Le texte réserve également “les hautes fonctions civiles et militaires” aux seuls “Centrafricains d’origine” (article 183). Une disposition qui exclut de nombreux cadres compétents issus de l’immigration ou de parents étrangers.
Ironie du sort, le président Kongoboro lui-même est aussi inéligible au regard de sa propre Constitution. Son père, d’origine peule nigérienne, lui bloque la possibilité de se présenter à la prochaine présidentielle. Ceci dit, le chef de l’État n’est donc pas strictement “Centrafricain d’origine”, comme l’exige désormais l’article 67.

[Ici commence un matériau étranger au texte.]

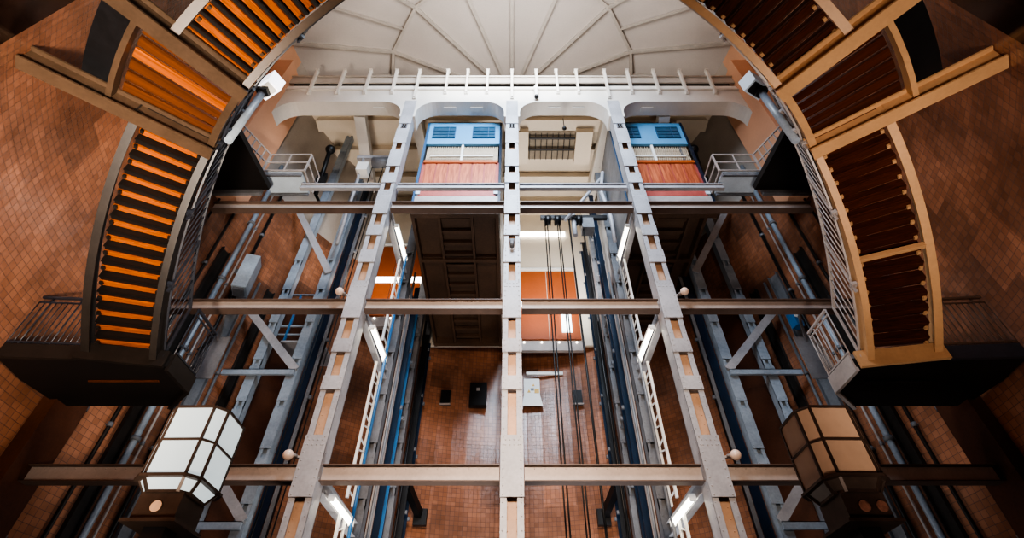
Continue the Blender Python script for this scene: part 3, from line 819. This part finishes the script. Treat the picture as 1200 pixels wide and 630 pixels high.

Plus grave encore, Touadéra semble ignorer ces nouvelles règles dans la composition de son gouvernement. Plusieurs ministres actuels ne remplissent visiblement pas les critères fixés par la Constitution, tels que:
– Sylvie Baïpo-Temon, ministre des Affaires étrangères, possède la double nationalité franco-centrafricaine. L’article 67 exclut pourtant les binationaux des plus hautes fonctions.
– Thierry Kamach, ministre de l’Environnement, est né d’un père syrien et d’une mère centrafricaine. Il ne répond donc pas à la définition stricte de “Centrafricain d’origine”.
– Pierre Somsé, ministre de la Santé, a un père congolais et une mère centrafricaine. Là encore, une situation incompatible avec l’article 183.
“Le président viole sa propre Constitution à peine promulguée”, s’indigne Anicet-Georges Dologuélé, ancien Premier ministre. “C’est la preuve que ce texte n’a aucune valeur à ses yeux, hormis celle d’un outil politique pour écarter ses rivaux.”
Pour de nombreux observateurs, cette nouvelle loi fondamentale vise avant tout à permettre à Touadéra de se maintenir au pouvoir. L’article 67 supprime en effet la limite de deux mandats présidentiels, ouvrant la voie à une candidature du chef de l’État en 2025.
“C’est un véritable recul démocratique”, déplore Nathalia Dukhan, chercheuse spécialiste de la Centrafrique. “Cette Constitution affaiblit les contre-pouvoirs et concentre l’autorité entre les mains du président”.
Le texte renforce effectivement les prérogatives de l’exécutif. L’article 65 confie notamment au chef de l’État la nomination du vice-président et du Premier ministre, sans contrôle parlementaire. L’Assemblée nationale voit par ailleurs ses pouvoirs réduits, notamment en matière budgétaire.
Certaines dispositions inquiètent également les défenseurs des droits humains. L’article 5 qualifie de “crime imprescriptible contre le peuple centrafricain” toute tentative de renversement du pouvoir par la force. Une formulation vague qui pourrait être utilisée pour réprimer l’opposition.
Loin de rassembler les Centrafricains, cette nouvelle Constitution semble au contraire redoubler les tensions. Les critères d’origine et de nationalité risquent de marginaliser davantage certaines communautés, dans un pays déjà meurtri par des années de conflit.
“Ce texte divise les Centrafricains en citoyens de première et de seconde zone”, s’alarme Joseph Bindoumi, président de la Ligue centrafricaine des droits de l’homme. “C’est une bombe à retardement qui menace la cohésion nationale.”
Dans ce contexte tendu, l’application effective de la nouvelle Constitution semble compromise. Le président Touadéra paraît lui-même hésiter à respecter à la lettre certaines dispositions, conscient de leur caractère explosif.
“Cette Constitution est inapplicable et dangereuse pour la stabilité du pays”, résume un diplomate occidental sous couvert d’anonymat. “Elle risque d’approfondir les fractures plutôt que de les résorber”.
Alors que la Centrafrique peine toujours à sortir de la crise, ce nouveau texte fondamental soulève plus de questions qu’il n’apporte de réponses. Le défi pour le pouvoir sera désormais de rassurer une population inquiète et de convaincre la communauté internationale de sa bonne foi démocratique. Un exercice qui s’annonce périlleux au vu des nombreuses contradictions de cette Constitution sur mesure.